# Exercise material:
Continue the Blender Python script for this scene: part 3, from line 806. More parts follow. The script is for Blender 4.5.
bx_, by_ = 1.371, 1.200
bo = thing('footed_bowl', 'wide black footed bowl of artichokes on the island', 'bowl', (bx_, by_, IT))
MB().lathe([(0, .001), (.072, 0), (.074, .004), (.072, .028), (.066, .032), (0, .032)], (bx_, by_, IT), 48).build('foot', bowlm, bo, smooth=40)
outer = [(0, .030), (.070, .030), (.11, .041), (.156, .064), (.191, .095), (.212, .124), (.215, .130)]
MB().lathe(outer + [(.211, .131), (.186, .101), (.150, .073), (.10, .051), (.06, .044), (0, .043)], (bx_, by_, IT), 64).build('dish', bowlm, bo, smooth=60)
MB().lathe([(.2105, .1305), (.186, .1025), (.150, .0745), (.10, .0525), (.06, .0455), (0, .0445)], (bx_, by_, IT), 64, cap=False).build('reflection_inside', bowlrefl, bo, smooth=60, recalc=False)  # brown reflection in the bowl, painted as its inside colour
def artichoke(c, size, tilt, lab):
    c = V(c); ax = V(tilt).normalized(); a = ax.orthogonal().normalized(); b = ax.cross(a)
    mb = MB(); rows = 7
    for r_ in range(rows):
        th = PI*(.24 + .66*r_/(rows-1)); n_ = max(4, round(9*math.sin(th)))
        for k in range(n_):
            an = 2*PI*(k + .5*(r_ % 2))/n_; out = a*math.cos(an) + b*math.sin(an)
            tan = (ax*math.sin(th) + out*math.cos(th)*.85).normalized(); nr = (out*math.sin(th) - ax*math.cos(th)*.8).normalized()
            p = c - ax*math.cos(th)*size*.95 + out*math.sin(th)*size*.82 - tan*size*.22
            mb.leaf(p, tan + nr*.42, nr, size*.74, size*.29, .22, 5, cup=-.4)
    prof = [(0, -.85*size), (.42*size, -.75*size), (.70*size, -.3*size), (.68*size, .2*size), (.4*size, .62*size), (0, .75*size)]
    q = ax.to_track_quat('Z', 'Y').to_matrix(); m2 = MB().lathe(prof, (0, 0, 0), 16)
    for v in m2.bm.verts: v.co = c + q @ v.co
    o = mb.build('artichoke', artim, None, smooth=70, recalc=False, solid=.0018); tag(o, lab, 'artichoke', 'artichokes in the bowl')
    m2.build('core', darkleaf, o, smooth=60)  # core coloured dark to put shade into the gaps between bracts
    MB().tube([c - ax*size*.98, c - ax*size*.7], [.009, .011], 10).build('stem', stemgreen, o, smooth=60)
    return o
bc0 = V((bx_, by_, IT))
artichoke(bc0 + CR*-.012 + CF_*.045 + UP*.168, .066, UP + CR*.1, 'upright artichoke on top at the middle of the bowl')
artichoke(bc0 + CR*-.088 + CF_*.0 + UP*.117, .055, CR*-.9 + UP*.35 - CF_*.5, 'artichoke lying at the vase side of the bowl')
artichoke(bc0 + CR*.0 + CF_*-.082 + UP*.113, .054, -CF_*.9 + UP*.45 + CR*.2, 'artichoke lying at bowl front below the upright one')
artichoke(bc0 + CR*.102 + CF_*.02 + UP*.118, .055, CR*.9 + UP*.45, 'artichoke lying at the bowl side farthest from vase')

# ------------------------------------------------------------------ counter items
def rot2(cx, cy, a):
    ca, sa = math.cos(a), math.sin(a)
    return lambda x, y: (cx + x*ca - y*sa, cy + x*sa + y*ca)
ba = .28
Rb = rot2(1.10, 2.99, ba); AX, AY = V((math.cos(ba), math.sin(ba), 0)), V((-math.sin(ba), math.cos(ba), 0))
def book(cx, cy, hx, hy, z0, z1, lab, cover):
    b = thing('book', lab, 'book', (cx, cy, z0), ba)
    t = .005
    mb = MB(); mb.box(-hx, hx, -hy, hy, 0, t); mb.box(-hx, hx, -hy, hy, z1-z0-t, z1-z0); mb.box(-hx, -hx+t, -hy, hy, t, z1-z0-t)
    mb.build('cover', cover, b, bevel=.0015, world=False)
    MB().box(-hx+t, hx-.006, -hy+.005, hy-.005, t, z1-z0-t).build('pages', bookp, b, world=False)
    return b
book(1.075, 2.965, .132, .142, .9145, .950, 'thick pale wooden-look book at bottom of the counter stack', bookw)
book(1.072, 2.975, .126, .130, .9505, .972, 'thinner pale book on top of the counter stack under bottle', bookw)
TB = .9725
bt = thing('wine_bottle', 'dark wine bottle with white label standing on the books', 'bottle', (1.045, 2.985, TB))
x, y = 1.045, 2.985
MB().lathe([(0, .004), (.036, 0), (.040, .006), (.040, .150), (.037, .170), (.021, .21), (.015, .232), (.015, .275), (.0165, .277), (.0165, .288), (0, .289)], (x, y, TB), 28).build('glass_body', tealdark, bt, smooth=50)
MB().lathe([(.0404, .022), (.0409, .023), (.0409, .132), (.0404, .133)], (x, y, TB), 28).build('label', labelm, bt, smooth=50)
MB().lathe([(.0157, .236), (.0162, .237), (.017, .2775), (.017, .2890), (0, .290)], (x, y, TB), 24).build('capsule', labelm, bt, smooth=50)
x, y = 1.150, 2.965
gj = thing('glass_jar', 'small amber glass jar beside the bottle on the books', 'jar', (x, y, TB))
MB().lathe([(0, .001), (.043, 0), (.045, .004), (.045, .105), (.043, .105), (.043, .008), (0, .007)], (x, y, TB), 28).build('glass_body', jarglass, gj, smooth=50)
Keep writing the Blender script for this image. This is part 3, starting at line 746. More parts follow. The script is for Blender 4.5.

# Work instructions:
Every line of the records above needs to be given again exactly.

# Solution for this task:
Continue the Blender Python script for this scene: part 3, from line 806. More parts follow. The script is for Blender 4.5.
bx_, by_ = 1.371, 1.200
bo = thing('footed_bowl', 'wide black footed bowl of artichokes on the island', 'bowl', (bx_, by_, IT))
MB().lathe([(0, .001), (.072, 0), (.074, .004), (.072, .028), (.066, .032), (0, .032)], (bx_, by_, IT), 48).build('foot', bowlm, bo, smooth=40)
outer = [(0, .030), (.070, .030), (.11, .041), (.156, .064), (.191, .095), (.212, .124), (.215, .130)]
MB().lathe(outer + [(.211, .131), (.186, .101), (.150, .073), (.10, .051), (.06, .044), (0, .043)], (bx_, by_, IT), 64).build('dish', bowlm, bo, smooth=60)
MB().lathe([(.2105, .1305), (.186, .1025), (.150, .0745), (.10, .0525), (.06, .0455), (0, .0445)], (bx_, by_, IT), 64, cap=False).build('reflection_inside', bowlrefl, bo, smooth=60, recalc=False)  # brown reflection in the bowl, painted as its inside colour
def artichoke(c, size, tilt, lab):
    c = V(c); ax = V(tilt).normalized(); a = ax.orthogonal().normalized(); b = ax.cross(a)
    mb = MB(); rows = 7
    for r_ in range(rows):
        th = PI*(.24 + .66*r_/(rows-1)); n_ = max(4, round(9*math.sin(th)))
        for k in range(n_):
            an = 2*PI*(k + .5*(r_ % 2))/n_; out = a*math.cos(an) + b*math.sin(an)
            tan = (ax*math.sin(th) + out*math.cos(th)*.85).normalized(); nr = (out*math.sin(th) - ax*math.cos(th)*.8).normalized()
            p = c - ax*math.cos(th)*size*.95 + out*math.sin(th)*size*.82 - tan*size*.22
            mb.leaf(p, tan + nr*.42, nr, size*.74, size*.29, .22, 5, cup=-.4)
    prof = [(0, -.85*size), (.42*size, -.75*size), (.70*size, -.3*size), (.68*size, .2*size), (.4*size, .62*size), (0, .75*size)]
    q = ax.to_track_quat('Z', 'Y').to_matrix(); m2 = MB().lathe(prof, (0, 0, 0), 16)
    for v in m2.bm.verts: v.co = c + q @ v.co
    o = mb.build('artichoke', artim, None, smooth=70, recalc=False, solid=.0018); tag(o, lab, 'artichoke', 'artichokes in the bowl')
    m2.build('core', darkleaf, o, smooth=60)  # core coloured dark to put shade into the gaps between bracts
    MB().tube([c - ax*size*.98, c - ax*size*.7], [.009, .011], 10).build('stem', stemgreen, o, smooth=60)
    return o
bc0 = V((bx_, by_, IT))
artichoke(bc0 + CR*-.012 + CF_*.045 + UP*.168, .066, UP + CR*.1, 'upright artichoke on top at the middle of the bowl')
artichoke(bc0 + CR*-.088 + CF_*.0 + UP*.117, .055, CR*-.9 + UP*.35 - CF_*.5, 'artichoke lying at the vase side of the bowl')
artichoke(bc0 + CR*.0 + CF_*-.082 + UP*.113, .054, -CF_*.9 + UP*.45 + CR*.2, 'artichoke lying at bowl front below the upright one')
artichoke(bc0 + CR*.102 + CF_*.02 + UP*.118, .055, CR*.9 + UP*.45, 'artichoke lying at the bowl side farthest from vase')

# ------------------------------------------------------------------ counter items
def rot2(cx, cy, a):
    ca, sa = math.cos(a), math.sin(a)
    return lambda x, y: (cx + x*ca - y*sa, cy + x*sa + y*ca)
ba = .28
Rb = rot2(1.10, 2.99, ba); AX, AY = V((math.cos(ba), math.sin(ba), 0)), V((-math.sin(ba), math.cos(ba), 0))
def book(cx, cy, hx, hy, z0, z1, lab, cover):
    b = thing('book', lab, 'book', (cx, cy, z0), ba)
    t = .005
    mb = MB(); mb.box(-hx, hx, -hy, hy, 0, t); mb.box(-hx, hx, -hy, hy, z1-z0-t, z1-z0); mb.box(-hx, -hx+t, -hy, hy, t, z1-z0-t)
    mb.build('cover', cover, b, bevel=.0015, world=False)
    MB().box(-hx+t, hx-.006, -hy+.005, hy-.005, t, z1-z0-t).build('pages', bookp, b, world=False)
    return b
book(1.075, 2.965, .132, .142, .9145, .950, 'thick pale wooden-look book at bottom of the counter stack', bookw)
book(1.072, 2.975, .126, .130, .9505, .972, 'thinner pale book on top of the counter stack under bottle', bookw)
TB = .9725
bt = thing('wine_bottle', 'dark wine bottle with white label standing on the books', 'bottle', (1.045, 2.985, TB))
x, y = 1.045, 2.985
MB().lathe([(0, .004), (.036, 0), (.040, .006), (.040, .150), (.037, .170), (.021, .21), (.015, .232), (.015, .275), (.0165, .277), (.0165, .288), (0, .289)], (x, y, TB), 28).build('glass_body', tealdark, bt, smooth=50)
MB().lathe([(.0404, .022), (.0409, .023), (.0409, .132), (.0404, .133)], (x, y, TB), 28).build('label', labelm, bt, smooth=50)
MB().lathe([(.0157, .236), (.0162, .237), (.017, .2775), (.017, .2890), (0, .290)], (x, y, TB), 24).build('capsule', labelm, bt, smooth=50)
x, y = 1.150, 2.965
gj = thing('glass_jar', 'small amber glass jar beside the bottle on the books', 'jar', (x, y, TB))
MB().lathe([(0, .001), (.043, 0), (.045, .004), (.045, .105), (.043, .105), (.043, .008), (0, .007)], (x, y, TB), 28).build('glass_body', jarglass, gj, smooth=50)
Keep writing the Blender script for this image. This is part 3, starting at line 746. More parts follow. The script is for Blender 4.5.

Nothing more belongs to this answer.